Evocando misteriose esistenze di un nuovo paradiso terrestre, conseguente all’estinzione del genere umano, Giuliana Natali introduce tra i reperti più antichi una ipotetica visione del futuro che è forse, nella sua perturbante circolarità, solamente un ritorno alle origini. Le strutture arrotondate e i materiali soffici celano la resistenza ostile di queste forme di vita sopravvissute a condizioni ambientali divenute insostenibili.
A Palazzo Zuckermann per la prima volta un’opera di arte contemporanea viene accostata alle collezioni di arte applicata. “Ice Memory” di Sabrina Notturno, una colonna in vetro decorato alta due metri che contiene quattro tazze da tè rialzate da uno stelo in cristallo, è stata realizzata nel 2018 per la Coffee House del Museo Nazionale Villa Pisani di Stra.
La Coffee House è una piccola architettura usata nel Settecento come sala da tè, costruita su una collina artificiale cava al cui interno, durante l’estate, venivano conservati i blocchi di ghiaccio. Di questi, l'opera riprende la forma a parallelepipedo e la superficie lucida e liscia.
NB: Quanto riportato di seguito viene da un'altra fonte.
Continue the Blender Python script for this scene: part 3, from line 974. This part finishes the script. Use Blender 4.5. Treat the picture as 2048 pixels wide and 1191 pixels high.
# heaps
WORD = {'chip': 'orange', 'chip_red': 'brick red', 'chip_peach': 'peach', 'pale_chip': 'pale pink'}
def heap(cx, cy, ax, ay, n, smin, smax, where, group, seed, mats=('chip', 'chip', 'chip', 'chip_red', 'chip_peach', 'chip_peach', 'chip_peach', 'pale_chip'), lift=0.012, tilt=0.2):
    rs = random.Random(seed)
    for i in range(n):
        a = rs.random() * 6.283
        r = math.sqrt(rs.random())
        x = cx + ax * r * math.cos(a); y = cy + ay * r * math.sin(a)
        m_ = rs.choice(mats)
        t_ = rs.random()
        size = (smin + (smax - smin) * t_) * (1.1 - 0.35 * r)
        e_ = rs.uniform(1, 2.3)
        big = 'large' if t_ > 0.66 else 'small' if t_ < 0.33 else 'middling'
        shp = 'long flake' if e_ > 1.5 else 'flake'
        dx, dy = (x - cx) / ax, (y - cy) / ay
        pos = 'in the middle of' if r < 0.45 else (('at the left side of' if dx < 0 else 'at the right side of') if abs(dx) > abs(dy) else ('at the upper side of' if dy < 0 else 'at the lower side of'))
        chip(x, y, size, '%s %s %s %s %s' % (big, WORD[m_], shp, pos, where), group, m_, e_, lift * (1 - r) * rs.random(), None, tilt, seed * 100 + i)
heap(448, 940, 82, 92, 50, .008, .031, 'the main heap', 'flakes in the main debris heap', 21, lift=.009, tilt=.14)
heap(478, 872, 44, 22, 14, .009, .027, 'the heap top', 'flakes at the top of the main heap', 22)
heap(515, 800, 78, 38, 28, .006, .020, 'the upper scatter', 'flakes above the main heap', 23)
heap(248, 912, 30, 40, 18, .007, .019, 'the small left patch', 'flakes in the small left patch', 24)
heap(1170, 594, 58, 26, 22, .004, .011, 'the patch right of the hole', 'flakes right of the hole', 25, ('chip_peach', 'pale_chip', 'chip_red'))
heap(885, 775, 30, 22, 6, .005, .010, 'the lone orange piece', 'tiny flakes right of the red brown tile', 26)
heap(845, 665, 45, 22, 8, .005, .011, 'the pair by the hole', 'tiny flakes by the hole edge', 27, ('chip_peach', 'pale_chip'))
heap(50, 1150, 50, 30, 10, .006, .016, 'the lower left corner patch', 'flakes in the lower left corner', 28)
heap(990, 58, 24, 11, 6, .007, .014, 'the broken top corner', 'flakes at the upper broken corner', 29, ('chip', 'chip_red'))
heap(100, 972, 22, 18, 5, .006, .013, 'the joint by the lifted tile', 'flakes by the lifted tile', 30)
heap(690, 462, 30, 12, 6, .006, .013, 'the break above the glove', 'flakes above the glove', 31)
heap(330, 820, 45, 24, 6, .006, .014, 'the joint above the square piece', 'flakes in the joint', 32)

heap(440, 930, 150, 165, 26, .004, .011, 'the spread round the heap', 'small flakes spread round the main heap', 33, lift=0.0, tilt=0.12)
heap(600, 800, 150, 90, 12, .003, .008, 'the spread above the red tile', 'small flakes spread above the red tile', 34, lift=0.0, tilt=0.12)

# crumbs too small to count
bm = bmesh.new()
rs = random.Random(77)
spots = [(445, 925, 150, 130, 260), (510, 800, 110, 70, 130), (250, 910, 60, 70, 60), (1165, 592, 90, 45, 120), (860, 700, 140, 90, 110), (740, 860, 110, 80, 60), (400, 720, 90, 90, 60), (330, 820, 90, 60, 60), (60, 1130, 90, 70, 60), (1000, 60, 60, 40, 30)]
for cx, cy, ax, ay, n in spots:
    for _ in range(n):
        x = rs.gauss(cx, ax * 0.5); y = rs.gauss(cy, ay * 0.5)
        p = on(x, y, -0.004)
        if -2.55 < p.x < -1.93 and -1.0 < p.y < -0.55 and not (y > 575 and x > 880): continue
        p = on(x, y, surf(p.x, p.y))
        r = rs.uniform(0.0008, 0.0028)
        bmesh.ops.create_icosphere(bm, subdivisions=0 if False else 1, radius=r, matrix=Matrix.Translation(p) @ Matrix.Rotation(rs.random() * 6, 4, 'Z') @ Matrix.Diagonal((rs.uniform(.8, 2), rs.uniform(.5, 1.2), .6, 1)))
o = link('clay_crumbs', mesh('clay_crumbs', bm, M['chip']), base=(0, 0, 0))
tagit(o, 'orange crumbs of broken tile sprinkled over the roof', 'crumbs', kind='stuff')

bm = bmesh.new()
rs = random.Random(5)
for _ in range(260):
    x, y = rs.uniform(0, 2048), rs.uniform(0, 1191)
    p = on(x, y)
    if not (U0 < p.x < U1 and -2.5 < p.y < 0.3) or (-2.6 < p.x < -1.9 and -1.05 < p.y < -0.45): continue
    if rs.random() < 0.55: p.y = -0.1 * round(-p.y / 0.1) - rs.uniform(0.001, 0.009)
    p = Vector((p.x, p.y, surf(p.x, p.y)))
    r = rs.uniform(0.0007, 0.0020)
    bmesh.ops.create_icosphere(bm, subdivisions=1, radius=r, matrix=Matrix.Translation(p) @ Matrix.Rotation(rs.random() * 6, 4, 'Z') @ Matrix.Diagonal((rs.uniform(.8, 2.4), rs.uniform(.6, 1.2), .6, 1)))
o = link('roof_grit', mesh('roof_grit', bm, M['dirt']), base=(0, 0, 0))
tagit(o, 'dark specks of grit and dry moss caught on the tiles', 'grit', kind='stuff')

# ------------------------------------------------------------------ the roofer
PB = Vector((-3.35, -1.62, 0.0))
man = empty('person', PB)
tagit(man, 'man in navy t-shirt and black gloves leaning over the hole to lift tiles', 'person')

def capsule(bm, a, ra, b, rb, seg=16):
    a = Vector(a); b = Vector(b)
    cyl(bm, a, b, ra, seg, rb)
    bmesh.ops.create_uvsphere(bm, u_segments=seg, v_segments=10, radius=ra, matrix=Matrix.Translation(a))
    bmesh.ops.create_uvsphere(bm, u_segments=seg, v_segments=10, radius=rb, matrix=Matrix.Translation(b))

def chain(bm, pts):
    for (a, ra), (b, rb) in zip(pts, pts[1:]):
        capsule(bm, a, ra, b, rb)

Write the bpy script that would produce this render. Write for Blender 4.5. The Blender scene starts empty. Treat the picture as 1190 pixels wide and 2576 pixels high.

I vapori del ghiaccio, ricreati dall’artista con una macchina del fumo, esalavano nella stanza vetrata attraverso le fessure di una grata nel pavimento. In questo nuovo allestimento, in cui viene illuminata dall’interno, l’opera dialoga con gli oggetti del Museo di arte applicata, in particolare con le porcellane antiche esposte a pochi metri di distanza, suscitando nuove possibilità di lettura.